Die Führposition ist so zu wählen, dass das Pferd möglichst dort Unterstützung erhält, wo es sie benötigt. Dabei muss beachtet werden, wo eine Führpositon verhaltend und wo sie treibend wirkt. Je mehr Handicaps des Pferd hat, desto mehr verschiedene Positionen und Techniken muss der Mensch sich aneignen, um dem Pferd zur Balance zu verhelfen. Ein genaue, kontrollierte Körpersprache ist dabei unabdingbar, das Pferd spiegelt diese. Foto: M. Glahe
- Es geht schon am Boden nicht darum, Lektionen zu erarbeiten, sondern dem Pferd den Inhalt der Lektionen zu erklären. Hier gilt es klug zu wählen: wofür hat mein Pferd eien natürliche Anlage? Worin kann es "glänzen"? Was muss es lernen? Nach diesem Gedanken werden Übungen erarbeitet. Es geht nicht darum, etwas zu können, das in den Augen der Zuschauer gut aussieht, sondern darum, dass es sich für das Pferd gut anfühlt. Es muss zur Erweiterung dr Bewegungskompetenz beitragen und Körperintelligenz schulen. Dazu ist mitunter viel Vorwissen notwendig, dass der Mensch sich aneigenen muss, um für das Pferd sinnvoll von unsinnig zu entscheiden. Uniformität und Vergleichbarkeit haben mit reeller Pferdeausbildung nichts zu tun, die immer das Individuum im Auge haben muss. Jede Art von Kür und Choreographie, die von allen Pferden gleich gekonnt sein muss, ist das genaue Gegenteil dieses so wichtigen Gedankens der Alten Meister.

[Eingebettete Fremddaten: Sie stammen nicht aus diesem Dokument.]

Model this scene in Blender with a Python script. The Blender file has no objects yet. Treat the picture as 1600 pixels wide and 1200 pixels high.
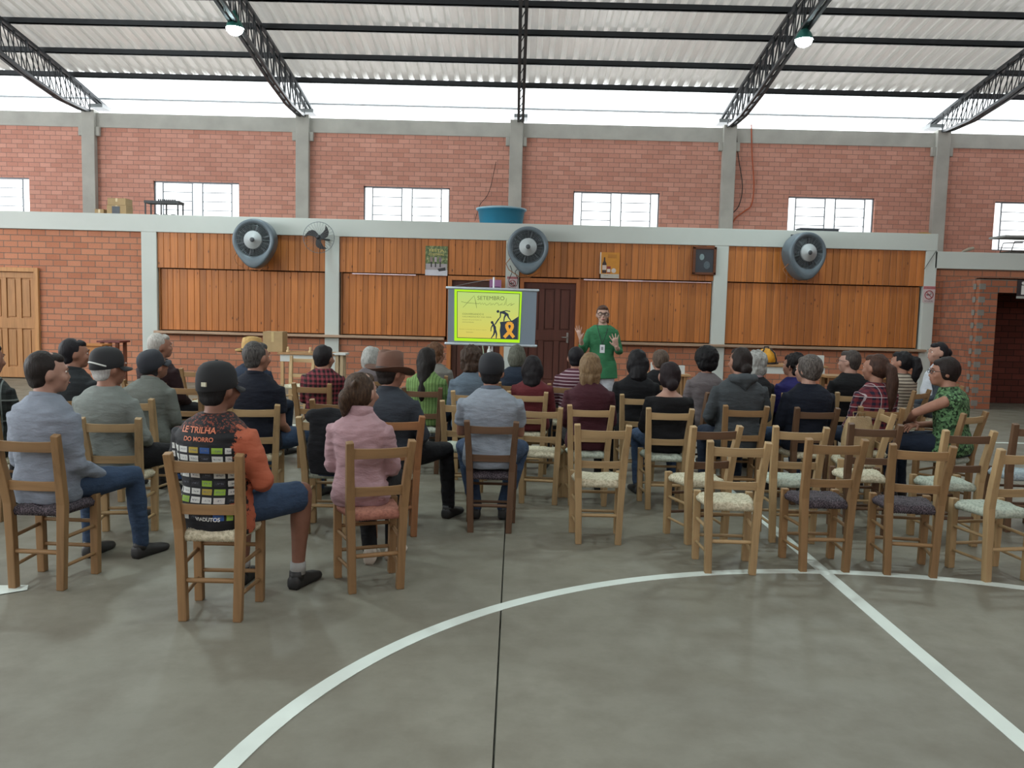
import bpy, bmesh, math, random
from mathutils import Vector, Matrix, noise
from mathutils.bvhtree import BVHTree
random.seed(7)
S = bpy.context.scene
COL = S.collection
PI = math.pi

# ------------------------------------------------------------ camera
CAM_H, FPX = 1.594, 1330.0
PITCH, ROLL, YAW = 0.0888, 0.0247, -0.0026
_f = Vector((math.sin(YAW), math.cos(YAW), 0)); _r = Vector((math.cos(YAW), -math.sin(YAW), 0)); _u = Vector((0, 0, 1))
_fw = _f*math.cos(PITCH) - _u*math.sin(PITCH); _up = _u*math.cos(PITCH) + _f*math.sin(PITCH)
_rt = _r*math.cos(ROLL) + _up*math.sin(ROLL); _up2 = _up*math.cos(ROLL) - _r*math.sin(ROLL)
cd = bpy.data.cameras.new('camera'); cam = bpy.data.objects.new('camera', cd); COL.objects.link(cam)
M3 = Matrix((_rt, _up2, -_fw)).transposed()
cam.matrix_world = Matrix.Translation((0, 0, CAM_H)) @ M3.to_4x4()
cd.sensor_width = 36.0; cd.lens = FPX/1600*36; cd.clip_start = .05; cd.clip_end = 400
S.camera = cam
def at(px, py, Y):
    """world point on the vertical plane at depth Y for a photo position"""
    d = _rt*((px-800)/FPX) + _up2*((600-py)/FPX) + _fw
    return Vector((0, 0, CAM_H)) + d*(Y/d.y)
def wx(px, Y=16.45, py=450): return at(px, py, Y).x
def wz(py, px, Y=16.45): return at(px, py, Y).z

# ------------------------------------------------------------ daylight, exposure
w = bpy.data.worlds.new('sky'); S.world = w; w.use_nodes = True
wb = w.node_tree.nodes['Background']; wb.inputs[0].default_value = (.93, .97, 1, 1); wb.inputs[1].default_value = SKY_STRENGTH = 3.2
S.view_settings.view_transform = 'Standard'; S.view_settings.look = 'None'
S.view_settings.exposure = 0.0; S.view_settings.gamma = 1.0; S.view_settings.use_curve_mapping = False
def area(name, loc, target, sx, sy, power, col=(1, 1, 1)):
    l = bpy.data.lights.new(name, 'AREA'); l.shape = 'RECTANGLE'; l.size = sx; l.size_y = sy; l.energy = power; l.color = col
    o = bpy.data.objects.new(name, l); COL.objects.link(o); o.location = loc
    o.rotation_euler = (Vector(target)-Vector(loc)).to_track_quat('-Z', 'Y').to_euler(); return o
area('daylight_left_opening', (-15.5, 6, 4.2), (0, 7, .5), 14, 3.0, 1500, (.95, .99, 1))
area('daylight_rear_opening', (-4, -11, 5.0), (0, 6, .5), 16, 2.0, 260, (.96, .98, 1))
area('daylight_eave', (0, 21.5, 6.05), (0, 12, 3.4), 26, .5, 500, (.95, .98, 1))
try:
    S.cycles.max_bounces = 6; S.cycles.diffuse_bounces = 4; S.cycles.glossy_bounces = 3; S.cycles.transparent_max_bounces = 8
    S.cycles.use_denoising = True; S.cycles.sample_clamp_indirect = 6; S.cycles.caustics_reflective = False; S.cycles.caustics_refractive = False
except Exception: pass

# ------------------------------------------------------------ materials
def srgb(h):
    if isinstance(h, str):
        h = h.lstrip('#'); c = [int(h[i:i+2], 16)/255 for i in (0, 2, 4)]
    else: c = h
    return tuple(x/12.92 if x <= .04045 else ((x+.055)/1.055)**2.4 for x in c) + (1,)
def muted(h, ds=.28, k=.78):
    c = srgb(h); g = .3*c[0]+.59*c[1]+.11*c[2]; return tuple((x*(1-ds)+g*ds)*k for x in c[:3])+(1,)
class NT:
    def __init__(s, name):
        s.m = bpy.data.materials.new(name); s.m.use_nodes = True; s.t = s.m.node_tree; s.b = s.t.nodes['Principled BSDF']
    def n(s, typ, **kw):
        nd = s.t.nodes.new(typ)
        for k, v in kw.items():
            if k[0] == 'i' and k[1:].isdigit(): nd.inputs[int(k[1:])].default_value = v
            else: setattr(nd, k, v)
        return nd
    def l(s, a, b): s.t.links.new(a, b)
    def coords(s, scale=(1, 1, 1), kind='Object', swap=False):
        tc = s.n('ShaderNodeTexCoord'); mp = s.n('ShaderNodeMapping'); mp.inputs['Scale'].default_value = scale
        s.l(tc.outputs[kind], mp.inputs[0]); return mp.outputs[0]
    def ramp(s, fac, stops):
        r = s.n('ShaderNodeValToRGB'); e = r.color_ramp.elements
        while len(e) < len(stops): e.new(.5)
        for el, (p, c) in zip(e, stops): el.position = p; el.color = c if len(c) == 4 else tuple(c)+(1,)
        s.l(fac, r.inputs[0]); return r.outputs[0]
    def math(s, op, a, b=None, c=None):
        m = s.n('ShaderNodeMath', operation=op)
        for i, x in enumerate((a, b, c)):
            if x is None: continue
            if isinstance(x, (int, float)): m.inputs[i].default_value = x
            else: s.l(x, m.inputs[i])
        return m.outputs[0]
    def mix(s, fac, a, b, mode='MIX'):
        m = s.n('ShaderNodeMix', data_type='RGBA', blend_type=mode)
        for sock, x in ((m.inputs[0], fac), (m.inputs[6], a), (m.inputs[7], b)):
            if isinstance(x, (int, float)): sock.default_value = x
            elif isinstance(x, tuple): sock.default_value = x
            else: s.l(x, sock)
        return m.outputs[2]
    def noise(s, vec, scale, detail=3, rough=.5):
        n = s.n('ShaderNodeTexNoise'); n.inputs['Scale'].default_value = scale; n.inputs['Detail'].default_value = detail; n.inputs['Roughness'].default_value = rough
        if vec is not None: s.l(vec, n.inputs['Vector'])
        return n.outputs['Fac']
    def bump(s, h, strength=.3, dist=.01):
        b = s.n('ShaderNodeBump'); b.inputs['Strength'].default_value = strength; b.inputs['Distance'].default_value = dist
        s.l(h, b.inputs['Height']); s.l(b.outputs[0], s.b.inputs['Normal'])
    def base(s, c):
        if isinstance(c, tuple): s.b.inputs['Base Color'].default_value = c
        else: s.l(c, s.b.inputs['Base Color'])
    def set(s, rough=.6, metal=0, spec=None):
        s.b.inputs['Roughness'].default_value = rough; s.b.inputs['Metallic'].default_value = metal
        if spec is not None: s.b.inputs['Specular IOR Level'].default_value = spec
def sc(c, k): return tuple(min(1, x*k) for x in c[:3])+(1,)
_mc = {}
def plain(h, rough=.6, metal=0, var=.12, scale=6, bump=0, spec=None, name='paint'):
    key = ('p', h, rough, metal, var, scale, bump, spec)
    if key in _mc: return _mc[key]
    t = NT(name); c = srgb(h); v = t.coords(); n = t.noise(v, scale, 4)
    t.base(t.ramp(n, [(.25, sc(c, 1-var)), (.75, sc(c, 1+var))])); t.set(rough, metal, spec)
    if bump: t.bump(t.noise(v, scale*8, 3), bump, .01)
    _mc[key] = t.m; return t.m
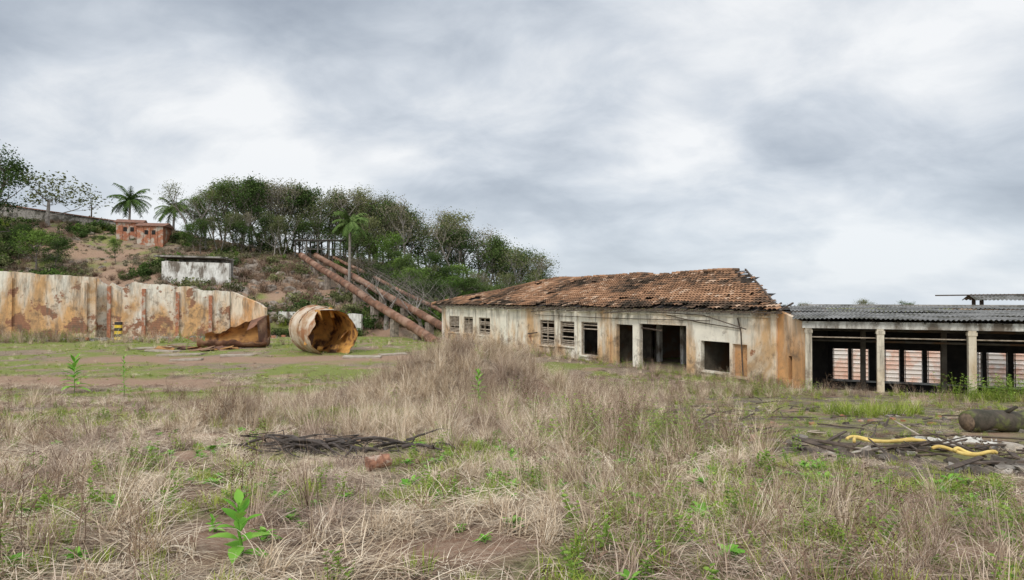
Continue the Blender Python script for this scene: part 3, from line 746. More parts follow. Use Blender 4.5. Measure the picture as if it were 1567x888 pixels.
def crush_pt(s,t,rr):
    top=1.0+1.9*s**1.3+.28*nz(s*6,1.3)+.14*nz(s*17,2.2); lip=.6+.5*nz(s*5,9.1)+.2*nz(s*14,4)+.6*max(0,.4-s)
    R0=1.55*rr*(1+.06*nz(s*4,t*3,7))
    if t<.35: u=t/.35; y=-R0*(1-.55*u*u); z=lip*(1-u)**1.3+.02
    elif t<.55: u=(t-.35)/.2; y=-R0*.45+R0*1.25*u; z=.02+.18*u*u
    else: u=(t-.55)/.45; y=R0*.8+R0*.25*math.sin(u*math.pi)-.75*u*u*s*1.2; z=.2+(top-.2)*u
    x=(s-.5)*5.4+.25*nz(s*3,t*4,5)
    return ctr+Vector((x*math.cos(ang)-y*math.sin(ang),x*math.sin(ang)+y*math.cos(ang),z+G(-24,53)))
for rr,mi in ((1.0,0),(.975,1)):
    vs=[crush_pt(i/ns,j/na,rr) for i in range(ns+1) for j in range(na+1)]
    fs=[(i*(na+1)+j,i*(na+1)+j+1,(i+1)*(na+1)+j+1,(i+1)*(na+1)+j) for i in range(ns) for j in range(na)]
    mb.add(vs,fs,mi)
rim=[crush_pt(1,j/na,1) for j in range(na+1)]; c=sum((Vector(p) for p in rim),Vector())/len(rim)
mb.add([c+Vector((.15,0,.1))]+rim,[(0,i+1,i+2) for i in range(na)],0)
pk=crush_pt(.97,1,1)
mb.add([pk,pk+Vector((-.2,-1.6,-.5)),pk+Vector((.1,-2.0,-2.2)),pk+Vector((.25,-.4,-2.4))],[(0,1,2,3)],0)
mb.add([crush_pt(.72,1,1),crush_pt(.97,1,1)+Vector((0,0,.05)),crush_pt(.9,1,1)+Vector((-.3,-1.2,-.75)),crush_pt(.75,1,1)+Vector((-.2,-.9,-.9))],[(0,1,2,3)],0)
for k in range(18):
    mb.box((-26+R.uniform(-3,3),51.0+R.uniform(-1.5,.8),G(-27,52)+R.uniform(.03,.2)),(R.uniform(.6,2.4),R.uniform(.4,1.2),.04),R.uniform(0,3),R.choice([0,1,0]),rx=R.uniform(-.25,.25),ry=R.uniform(-.2,.2))
mb.obj('crushed_rusted_tank',[M_rust,noisemat('brown_orange_rust',(.46,.24,.08),(.17,.08,.04),.9,(.08,.045,.03),.9,bs=.5)],smooth=False)
mb=MB()
for (x,y,a,b,r) in [(-24.5,46,3,1.2,.2),(-27.5,49,2.8,.9,-.3),(-10.6,44,2.6,1,.1),(-20,45.2,2.2,1,.4),(-30,52,3,1,.1),(-8.8,46,2,.8,.5),(-22,42,2,.6,.2)]:
    mb.box((x,y,G(x,y)+.06),(a,b,.12),r,rx=R.uniform(-.06,.06),ry=R.uniform(-.05,.05))
mb.obj('concrete_slabs',[noisemat('pale_slab',(.46,.40,.32),(.30,.24,.18),2)])
mb=MB()
px,py=-39.4,62.2
for k in range(6): mb.box((px,py,.2+.3*k),(.62,.3,.3),0,k%2)
mb.box((px,py,-.1),(.9,.6,.3),0,1)
mb.obj('striped_warning_post',[noisemat('yellow_paint',(.80,.55,.05),(.6,.38,.06),4),noisemat('black_paint',(.03,.03,.03),(.06,.05,.05),4)])
# ------------------------------------------------ penstocks
P=empty('penstock_pipes')
def pipe(p0,p1,r,name,sad=True):
    mb=MB(); p0=Vector(p0);p1=Vector(p1); L=(p1-p0).length; n=int(L/6)
    mb.tube([p0.lerp(p1,i/n)+Vector((0,0,.08*math.sin(i*1.7))) for i in range(n+1)],r,20)
    for i in range(n+1):
        q=p0.lerp(p1,i/n); d=(p1-p0).normalized()*.05; mb.tube([q-d,q+d],r*1.07,20)
    mb.obj(name,[M_pipe],P,smooth=False)
    if not sad: return
    mb=MB()
    for i in range(1,n+1):
        q=p0.lerp(p1,(i-.3)/(n)); g=G(q.x,q.y)
        if q.z-r-g>.2: mb.box((q.x,q.y,(q.z-r+g)/2-.3),(.9,.6,q.z-r-g+.8),-.9)
    mb.obj(name+'_saddles',[M_rock],P)
pipe((-7.2,59.2,0),(-33.6,99,11.0),.47,'main_pipe')
pipe((-6.4,63.5,.9),(-31.9,101,11.2),.42,'second_pipe')
pipe((-4.6,66,1.4),(-29.5,103,11.0),.24,'third_pipe',False)
mb=MB()
for off,dz in ((2.6,.6),(3.3,.6)):
    mb.tube([(-7+off,61,1.2+dz),(-31+off,101,11.2+dz)],.045,5)
for i in range(14):
    t=i/14; mb.tube([(-4.0-24*t,61+40*t,1.8+10*t),(-4.0-24*t,61+40*t,G(-4-24*t,61+40*t)-.3)],.05,4)
mb.obj('maintenance_rails',[M_wood],P)
I=MB()
for x in np.linspace(-36,-28.5,5): 
    I.box((x,103,12.0),(.22,.22,3.6),0); I.box((x,105,12.0),(.22,.22,3.6),0)
I.box((-32.2,103,13.75),(8.0,.22,.2)); I.box((-32,104,13.92),(8.4,2.6,.12)); I.box((-32.2,103,12.4),(8,.2,.15))
for x in np.linspace(-36,-28.5,9): I.tube([(x,102.7,13.9),(x,102.7,14.7)],.03,4)
I.tube([(-36.2,102.7,14.7),(-28.2,102.7,14.7)],.03,4)
I.obj('forebay_intake_structure',[noisemat('dark_concrete',(.16,.145,.125),(.08,.07,.06),3)])
# ------------------------------------------------ trees
M_bark=noisemat('bark',(.20,.17,.14),(.11,.09,.07),5,obj=True)
M_greybark=noisemat('grey_bark',(.34,.30,.26),(.20,.175,.15),5,obj=True)
def leafmat(name,a,b_,c): return tonemat(name,[(0,a),(.5,b_),(1,c)],rnd=.38,transl=.15)
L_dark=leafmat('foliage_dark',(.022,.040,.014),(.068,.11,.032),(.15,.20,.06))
L_olive=leafmat('foliage_olive',(.05,.058,.028),(.14,.155,.065),(.27,.27,.12))
L_grey=leafmat('foliage_greybrown',(.09,.08,.05),(.22,.195,.125),(.34,.30,.20))
L_bright=leafmat('foliage_bright',(.035,.07,.016),(.10,.17,.035),(.22,.31,.07))
L_palm=leafmat('palm_frond',(.045,.075,.022),(.10,.16,.045),(.2,.26,.09))
def leaves_at(mb,r_,t,sg,cn,ct,lsz,flat=.7):
    for i in range(cn):
        o=Vector((r_.gauss(0,sg),r_.gauss(0,sg),r_.gauss(0,sg*flat))); c=t+o
        a=Vector((r_.gauss(0,1),r_.gauss(0,1),r_.gauss(0,.6))).normalized(); b_=a.cross(Vector((r_.gauss(0,1),r_.gauss(0,1),r_.gauss(0,1)))).normalized()
        s=lsz*r_.uniform(.5,1.1)
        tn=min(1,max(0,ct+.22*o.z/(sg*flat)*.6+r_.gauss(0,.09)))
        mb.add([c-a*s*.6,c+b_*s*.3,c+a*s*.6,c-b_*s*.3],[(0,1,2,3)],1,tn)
def wobble(r_,p,d,L,n,j,lift):
    pts=[p.copy()]; q=p.copy()
    for i in range(n):
        d=(d+Vector((r_.gauss(0,j),r_.gauss(0,j),r_.gauss(0,j*.5)+lift))).normalized(); q=q+d*L/n; pts.append(q.copy())
    return pts,d
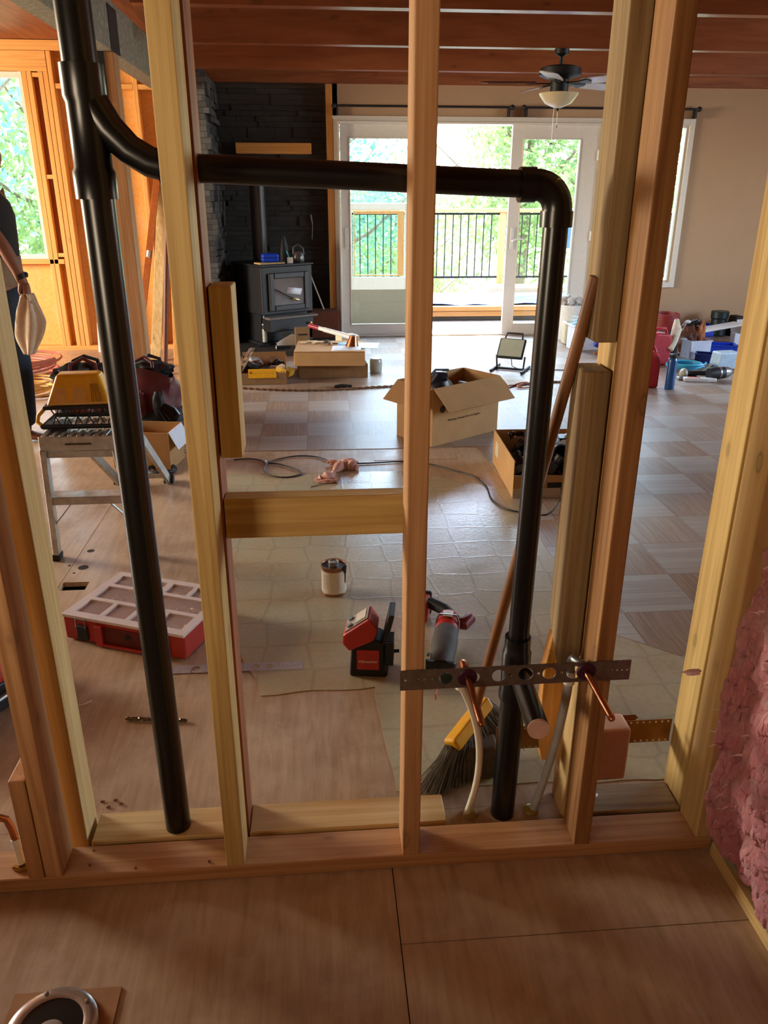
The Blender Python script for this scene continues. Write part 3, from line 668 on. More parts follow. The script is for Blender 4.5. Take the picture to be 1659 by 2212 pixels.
# ------------------------------------------------------------------ black drain pipe assembly
YP = 1.575
dp, off = wthing('drain_pipe', 'black plastic drain and vent pipe run through the stud wall', 'pipe', (-.40, YP, .03))
XL = -.393
def arc(c, a, b, r, t0, t1, n=10):
    return [V(c)+V(a)*r*math.cos(t0+(t1-t0)*i/n)+V(b)*r*math.sin(t0+(t1-t0)*i/n) for i in range(n+1)]
m = MB(off); m.tube([(XL+.010, YP-.018, .036), (XL, YP, 1.56)], .0302, 32); m.build('stack_pipe', BLK, dp)
m = MB(off); m.tube([(XL, YP, 1.60), (XL-.008, YP, 2.5)], .0302, 32); m.build('upper_stack_pipe', BLK, dp)
m = MB(off)
m.lathe([(.0305, -.03), (.0372, -.03), (.0375, .015), (.0335, .022), (.0335, .125), (.0372, .135), (.0372, .185), (.0305, .186)], (XL, YP, 1.515), 32)
br_ = [V((XL, YP, 1.66)), V((XL+.012, YP, 1.635)), V((XL+.034, YP, 1.60)), V((XL+.066, YP, 1.567)), V((XL+.10, YP, 1.547)), V((XL+.128, YP, 1.540))]
m.tube(br_, [.030, .031, .0285, .0265, .0265, .0265], 24); m.build('wye_fitting', BLK, dp)
m = MB(off); m.tube([(XL+.118, YP, 1.541), (XL+.150, YP, 1.538)], .0298, 24); m.build('wye_collar', BLK, dp)
m = MB(off); m.tube([(XL+.14, YP, 1.5385), (.395, YP, 1.512)], .0245, 28); m.build('vent_pipe', BLK, dp)
el = arc((.415, YP, 1.467), (0, 0, 1), (1, 0, 0), .044, 0, math.pi/2, 10)
m = MB(off); m.tube([(.385, YP, 1.511)]+el+[(.459, YP, 1.44)], .0285, 28); m.build('elbow_fitting', BLK, dp)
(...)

" Denn es ist gewiss, wer sich unterstehet, ein Pferd ohne Verstand zu treiben und zu schulen, entweder dasselbe um seine edle Arth und Tapfferkeit bringet oder machet , dass es solche Laster an sich nimmt, so hernach nicht zu verbessern sind ." ( Antoine de la Baume Pluvinel, L´instruction du Roy de monter au cheval, 1628)
Das Ziel der Reitpferdeausbildung schon am Boden: ein PFerd mit Bewegungsfreude , dass seinen Körper für sich selber nutzen kann.